Complètement Kafka
Alors que 2024 est l’année du centenaire de la mort de Kafka, sans doute le plus grand écrivain autrichien (mais aussi dessinateur), les biographies et hommages fleurissent. Dans ce champ, il n’est pas surprenant de voir Nicolas Mahler, auteur phare de la BD autrichienne, qui a publié de nombreux ouvrages jouant avec la littérature et la philosophie, aborder son compatriote.
Son Carrément Kafka propose une triple entrée dans l’auteur, dans une forme qui s’apparente plus à un texte (largement) illustré qu’à une bande dessinée. La fluidité des séquences est cependant là, dans une construction qui, si elle est chronologique, alterne de manière régulière un texte biographique, de nombreux extraits de lettres et journaux de Kafka et des adaptations des œuvres évoquées, dans de brefs résumés. Le dessin si caractéristique de Mahler est d’une parfaite efficacité, et accompagne ces triples récits de règles simples : pour la biographie et les citations un dessin en noir pur, parfois rehaussé de bleu ici ou là, les citations sont en italiques, pour les extraits d’œuvres une impression en bleu.
S’il est distinct du noir la rupture n’est pas non plus absolue, en le survolant on peut manquer cette évidence, soulignant par là combien l’œuvre et la vie de l’écrivain sont connectées. La sobriété de cette astuce comme de la mise en page donne un propos ciselé, pourtant étonnamment dense, qui laisse à voir un Kafka pas spécialement aimable, détestable avec les femmes, colérique, possiblement manipulateur, contradictoire… On y voit un homme qui déteste quasiment toute son œuvre, vit dans l’ombre d’un père effrayant et s’autodénigre quand il n’insulte pas les autres. On est loin de l’héroïsation propre aux biopics, la froideur propre à Mahler, connu pour sa causticité, crée une distance troublante, et pourtant, on veut avancer dans ce livre. L’alternance citée plus haut joue, nous faisant passer d’un déroulé biographique presque administratif à de soudaines images iconiques, comme la machine de la Colonie pénitentiaire…

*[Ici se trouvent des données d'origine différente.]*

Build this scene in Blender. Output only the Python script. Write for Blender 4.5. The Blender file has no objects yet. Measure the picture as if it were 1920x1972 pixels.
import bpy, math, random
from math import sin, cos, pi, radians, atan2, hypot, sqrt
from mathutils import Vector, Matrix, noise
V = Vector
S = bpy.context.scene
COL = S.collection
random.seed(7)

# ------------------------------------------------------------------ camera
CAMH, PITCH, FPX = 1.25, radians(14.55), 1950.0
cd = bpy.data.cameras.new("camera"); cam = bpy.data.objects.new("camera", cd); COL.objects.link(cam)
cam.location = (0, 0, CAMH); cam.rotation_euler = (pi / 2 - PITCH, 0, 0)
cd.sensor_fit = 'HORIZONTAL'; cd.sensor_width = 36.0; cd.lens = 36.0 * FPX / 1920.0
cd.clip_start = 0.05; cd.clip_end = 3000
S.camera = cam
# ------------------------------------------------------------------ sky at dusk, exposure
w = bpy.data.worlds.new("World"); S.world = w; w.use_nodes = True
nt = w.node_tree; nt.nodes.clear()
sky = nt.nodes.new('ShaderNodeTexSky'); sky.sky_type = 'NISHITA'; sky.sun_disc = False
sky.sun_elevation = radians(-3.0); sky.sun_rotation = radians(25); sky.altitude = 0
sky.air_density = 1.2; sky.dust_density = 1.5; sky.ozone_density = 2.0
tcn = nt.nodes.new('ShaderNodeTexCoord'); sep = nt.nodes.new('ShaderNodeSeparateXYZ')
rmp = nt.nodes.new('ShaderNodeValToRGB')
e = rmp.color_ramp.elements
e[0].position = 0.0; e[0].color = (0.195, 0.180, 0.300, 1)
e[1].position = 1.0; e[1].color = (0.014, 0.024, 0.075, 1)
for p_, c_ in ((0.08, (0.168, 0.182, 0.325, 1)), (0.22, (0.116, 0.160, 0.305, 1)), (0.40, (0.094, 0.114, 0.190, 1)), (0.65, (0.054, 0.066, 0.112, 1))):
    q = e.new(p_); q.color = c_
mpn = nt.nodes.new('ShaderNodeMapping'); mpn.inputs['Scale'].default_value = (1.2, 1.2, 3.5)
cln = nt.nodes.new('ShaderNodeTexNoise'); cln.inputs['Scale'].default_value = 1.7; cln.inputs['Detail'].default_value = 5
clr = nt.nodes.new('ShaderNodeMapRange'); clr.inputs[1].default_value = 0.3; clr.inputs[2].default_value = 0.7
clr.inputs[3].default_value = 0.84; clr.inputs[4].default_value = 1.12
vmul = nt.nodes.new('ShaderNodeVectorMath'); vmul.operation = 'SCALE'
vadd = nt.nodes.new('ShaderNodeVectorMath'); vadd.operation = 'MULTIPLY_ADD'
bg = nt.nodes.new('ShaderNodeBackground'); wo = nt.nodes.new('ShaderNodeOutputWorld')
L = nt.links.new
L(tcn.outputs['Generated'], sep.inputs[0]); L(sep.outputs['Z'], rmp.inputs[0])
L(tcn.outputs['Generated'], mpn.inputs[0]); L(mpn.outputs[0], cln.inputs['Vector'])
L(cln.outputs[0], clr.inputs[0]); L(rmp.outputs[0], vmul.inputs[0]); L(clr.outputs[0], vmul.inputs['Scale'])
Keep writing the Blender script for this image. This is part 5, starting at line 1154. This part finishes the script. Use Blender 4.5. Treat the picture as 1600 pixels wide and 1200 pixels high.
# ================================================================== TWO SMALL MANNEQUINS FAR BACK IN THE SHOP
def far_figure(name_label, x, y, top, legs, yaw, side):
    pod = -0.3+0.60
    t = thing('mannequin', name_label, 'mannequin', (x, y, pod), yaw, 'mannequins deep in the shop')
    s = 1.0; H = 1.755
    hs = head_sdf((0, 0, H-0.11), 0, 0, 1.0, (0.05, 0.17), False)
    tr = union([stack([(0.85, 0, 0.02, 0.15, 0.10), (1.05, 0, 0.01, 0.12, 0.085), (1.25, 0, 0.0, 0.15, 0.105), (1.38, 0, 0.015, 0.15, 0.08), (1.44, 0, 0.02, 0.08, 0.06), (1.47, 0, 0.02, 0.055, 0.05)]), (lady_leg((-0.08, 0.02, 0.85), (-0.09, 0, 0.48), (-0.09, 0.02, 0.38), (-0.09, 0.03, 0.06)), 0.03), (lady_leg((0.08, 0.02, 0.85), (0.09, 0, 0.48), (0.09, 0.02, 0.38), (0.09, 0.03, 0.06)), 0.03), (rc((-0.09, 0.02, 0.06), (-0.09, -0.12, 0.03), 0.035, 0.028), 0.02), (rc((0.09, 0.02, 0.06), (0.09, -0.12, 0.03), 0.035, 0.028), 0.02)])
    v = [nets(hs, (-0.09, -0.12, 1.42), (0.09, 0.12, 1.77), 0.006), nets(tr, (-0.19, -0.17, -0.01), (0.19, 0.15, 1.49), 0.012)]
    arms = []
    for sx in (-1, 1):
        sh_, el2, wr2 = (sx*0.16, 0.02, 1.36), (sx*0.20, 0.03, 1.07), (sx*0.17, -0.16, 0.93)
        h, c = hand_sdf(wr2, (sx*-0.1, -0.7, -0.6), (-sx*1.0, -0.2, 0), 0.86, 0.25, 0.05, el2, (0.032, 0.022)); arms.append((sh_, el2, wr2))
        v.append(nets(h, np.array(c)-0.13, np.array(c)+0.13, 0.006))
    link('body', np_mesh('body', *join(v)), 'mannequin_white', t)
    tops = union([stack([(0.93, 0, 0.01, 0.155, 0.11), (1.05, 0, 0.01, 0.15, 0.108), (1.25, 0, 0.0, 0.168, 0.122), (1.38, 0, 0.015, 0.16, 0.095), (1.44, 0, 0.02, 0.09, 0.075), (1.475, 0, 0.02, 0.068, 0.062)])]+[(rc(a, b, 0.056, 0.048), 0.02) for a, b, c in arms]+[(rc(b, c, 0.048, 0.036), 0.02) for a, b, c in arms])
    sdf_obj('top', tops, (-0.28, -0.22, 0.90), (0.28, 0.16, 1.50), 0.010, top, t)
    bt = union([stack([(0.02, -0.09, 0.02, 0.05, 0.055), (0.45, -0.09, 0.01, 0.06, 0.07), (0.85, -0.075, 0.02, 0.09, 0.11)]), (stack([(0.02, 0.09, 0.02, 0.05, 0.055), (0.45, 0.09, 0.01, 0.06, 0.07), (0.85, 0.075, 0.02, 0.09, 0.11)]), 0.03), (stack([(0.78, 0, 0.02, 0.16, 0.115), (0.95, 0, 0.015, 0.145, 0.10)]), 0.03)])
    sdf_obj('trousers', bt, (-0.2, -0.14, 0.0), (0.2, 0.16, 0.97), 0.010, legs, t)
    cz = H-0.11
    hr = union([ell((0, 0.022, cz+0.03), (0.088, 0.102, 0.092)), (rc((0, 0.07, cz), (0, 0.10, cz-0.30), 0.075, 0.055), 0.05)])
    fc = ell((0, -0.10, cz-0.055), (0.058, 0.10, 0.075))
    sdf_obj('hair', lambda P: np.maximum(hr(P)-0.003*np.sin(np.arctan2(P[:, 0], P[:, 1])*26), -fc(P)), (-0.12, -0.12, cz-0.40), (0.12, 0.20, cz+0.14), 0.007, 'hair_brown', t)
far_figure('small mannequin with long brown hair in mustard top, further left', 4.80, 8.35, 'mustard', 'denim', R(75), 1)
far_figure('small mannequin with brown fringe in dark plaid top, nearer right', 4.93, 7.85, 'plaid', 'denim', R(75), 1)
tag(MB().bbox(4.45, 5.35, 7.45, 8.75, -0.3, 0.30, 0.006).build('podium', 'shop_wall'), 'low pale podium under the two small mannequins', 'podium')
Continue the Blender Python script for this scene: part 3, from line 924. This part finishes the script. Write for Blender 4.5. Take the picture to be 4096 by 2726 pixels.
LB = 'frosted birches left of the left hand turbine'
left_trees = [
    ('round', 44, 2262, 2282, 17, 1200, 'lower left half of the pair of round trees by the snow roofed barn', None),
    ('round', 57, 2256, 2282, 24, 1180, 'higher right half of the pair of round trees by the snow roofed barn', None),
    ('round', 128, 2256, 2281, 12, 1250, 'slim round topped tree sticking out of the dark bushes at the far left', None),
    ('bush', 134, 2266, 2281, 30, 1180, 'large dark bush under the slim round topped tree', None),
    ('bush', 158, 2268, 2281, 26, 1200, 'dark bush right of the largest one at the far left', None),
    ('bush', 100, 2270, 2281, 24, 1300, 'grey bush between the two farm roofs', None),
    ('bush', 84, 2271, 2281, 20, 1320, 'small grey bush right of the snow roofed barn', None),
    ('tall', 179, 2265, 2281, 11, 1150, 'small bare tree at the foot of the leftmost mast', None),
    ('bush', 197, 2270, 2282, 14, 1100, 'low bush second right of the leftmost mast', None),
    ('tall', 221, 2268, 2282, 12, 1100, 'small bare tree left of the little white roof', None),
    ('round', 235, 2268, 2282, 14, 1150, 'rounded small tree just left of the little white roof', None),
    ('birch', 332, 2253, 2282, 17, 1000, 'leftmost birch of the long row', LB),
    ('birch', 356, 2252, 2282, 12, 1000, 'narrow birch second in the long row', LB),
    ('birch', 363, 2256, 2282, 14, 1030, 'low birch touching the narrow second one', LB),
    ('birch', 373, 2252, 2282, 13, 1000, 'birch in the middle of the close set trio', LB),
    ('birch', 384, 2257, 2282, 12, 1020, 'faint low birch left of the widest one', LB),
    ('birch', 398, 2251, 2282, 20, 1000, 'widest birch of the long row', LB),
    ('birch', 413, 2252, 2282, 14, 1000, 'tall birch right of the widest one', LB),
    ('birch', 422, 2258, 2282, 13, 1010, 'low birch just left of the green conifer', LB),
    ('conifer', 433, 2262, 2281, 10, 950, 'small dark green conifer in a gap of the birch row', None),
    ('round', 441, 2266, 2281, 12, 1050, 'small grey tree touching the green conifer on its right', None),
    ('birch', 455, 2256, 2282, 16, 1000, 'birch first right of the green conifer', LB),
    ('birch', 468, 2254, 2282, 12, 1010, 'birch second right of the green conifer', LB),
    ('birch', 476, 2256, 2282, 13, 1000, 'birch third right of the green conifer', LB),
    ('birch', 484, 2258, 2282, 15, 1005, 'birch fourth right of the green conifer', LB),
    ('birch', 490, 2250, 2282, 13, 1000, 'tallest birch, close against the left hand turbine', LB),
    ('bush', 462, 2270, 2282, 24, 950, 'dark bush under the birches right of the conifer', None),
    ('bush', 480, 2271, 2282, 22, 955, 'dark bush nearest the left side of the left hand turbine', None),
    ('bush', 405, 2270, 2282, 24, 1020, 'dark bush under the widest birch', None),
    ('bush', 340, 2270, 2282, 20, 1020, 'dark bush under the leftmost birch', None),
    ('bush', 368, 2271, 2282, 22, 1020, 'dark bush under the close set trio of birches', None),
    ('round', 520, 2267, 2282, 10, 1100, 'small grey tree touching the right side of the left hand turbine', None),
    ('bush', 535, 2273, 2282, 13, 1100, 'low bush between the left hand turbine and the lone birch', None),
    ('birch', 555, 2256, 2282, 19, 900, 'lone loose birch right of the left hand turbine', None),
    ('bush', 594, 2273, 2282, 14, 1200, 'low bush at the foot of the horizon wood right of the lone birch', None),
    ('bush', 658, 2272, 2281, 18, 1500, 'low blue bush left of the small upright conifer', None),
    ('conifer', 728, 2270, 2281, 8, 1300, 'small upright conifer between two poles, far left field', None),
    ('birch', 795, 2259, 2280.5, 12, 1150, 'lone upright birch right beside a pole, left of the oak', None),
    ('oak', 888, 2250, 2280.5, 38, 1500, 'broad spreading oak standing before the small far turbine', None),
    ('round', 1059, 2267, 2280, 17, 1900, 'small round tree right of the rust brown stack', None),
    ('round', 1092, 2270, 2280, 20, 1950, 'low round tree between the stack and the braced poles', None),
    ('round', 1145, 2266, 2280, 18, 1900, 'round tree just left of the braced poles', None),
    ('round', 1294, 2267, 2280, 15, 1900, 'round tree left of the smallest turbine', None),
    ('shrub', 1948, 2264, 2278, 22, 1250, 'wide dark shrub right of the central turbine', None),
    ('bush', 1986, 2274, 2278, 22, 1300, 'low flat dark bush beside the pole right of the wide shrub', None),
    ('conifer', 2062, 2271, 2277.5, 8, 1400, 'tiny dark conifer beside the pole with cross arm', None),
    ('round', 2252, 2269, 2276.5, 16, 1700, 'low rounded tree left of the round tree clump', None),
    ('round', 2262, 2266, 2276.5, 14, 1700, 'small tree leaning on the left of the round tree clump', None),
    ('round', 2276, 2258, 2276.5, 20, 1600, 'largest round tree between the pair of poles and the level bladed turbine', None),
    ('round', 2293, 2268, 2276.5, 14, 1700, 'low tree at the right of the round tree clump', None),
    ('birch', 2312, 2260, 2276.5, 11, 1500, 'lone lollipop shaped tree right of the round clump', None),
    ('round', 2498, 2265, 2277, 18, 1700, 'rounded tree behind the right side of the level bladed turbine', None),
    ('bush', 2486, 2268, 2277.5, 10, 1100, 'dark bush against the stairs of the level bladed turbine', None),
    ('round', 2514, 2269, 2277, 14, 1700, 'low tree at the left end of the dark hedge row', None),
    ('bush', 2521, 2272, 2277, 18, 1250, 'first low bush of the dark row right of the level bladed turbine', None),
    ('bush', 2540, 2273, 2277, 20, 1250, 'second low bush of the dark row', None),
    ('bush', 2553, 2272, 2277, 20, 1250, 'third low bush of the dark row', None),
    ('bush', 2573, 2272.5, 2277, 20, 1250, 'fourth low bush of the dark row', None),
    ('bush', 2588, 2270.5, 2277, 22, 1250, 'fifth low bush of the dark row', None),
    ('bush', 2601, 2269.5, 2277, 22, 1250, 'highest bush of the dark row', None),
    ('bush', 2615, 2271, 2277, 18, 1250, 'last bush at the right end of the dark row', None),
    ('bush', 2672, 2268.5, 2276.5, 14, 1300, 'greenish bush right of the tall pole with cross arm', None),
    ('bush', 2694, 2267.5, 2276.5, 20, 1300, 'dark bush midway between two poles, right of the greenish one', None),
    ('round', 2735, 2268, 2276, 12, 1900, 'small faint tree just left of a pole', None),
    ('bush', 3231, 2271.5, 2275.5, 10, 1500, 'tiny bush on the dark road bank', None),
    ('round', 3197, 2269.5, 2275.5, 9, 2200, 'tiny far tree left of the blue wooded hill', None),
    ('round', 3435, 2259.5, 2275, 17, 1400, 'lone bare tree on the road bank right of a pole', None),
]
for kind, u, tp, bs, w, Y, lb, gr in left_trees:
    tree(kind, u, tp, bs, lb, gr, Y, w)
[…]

Au détour de moments clefs et connus de la biographie de Kafka, d’autres éléments plus atypiques apparaissent : une lettre hilarante d’un docteur n’ayant rien compris à La Métamorphose (pas de réponse connue), une suite non officielle parue du vivant de Kafka, etc. Avec cette biographie à l’aspect strict, solidement sourcée, Mahler réussit paradoxalement à éviter la simple énumération alors qu’il enquille littéralement les événements. La forme y est sans doute pour beaucoup : son dessin encore plus évanescent que d’ordinaire, représentant Kafka comme un quasi-ver sans visage, et le fait de n’avoir souvent qu’un dessin par page.
Avec ces procédés, Mahler renouvelle son approche des figures littéraire, au-delà de l’adaptation testée dans Maîtres anciens ou Alice dans le Sussex, et signe un nouveau titre qui réussit à ajouter une nouvelle pièce réussie à son œuvre, tout en proposant une biographie intéressante d’une personne sur laquelle il n’y a plus grand-chose à découvrir.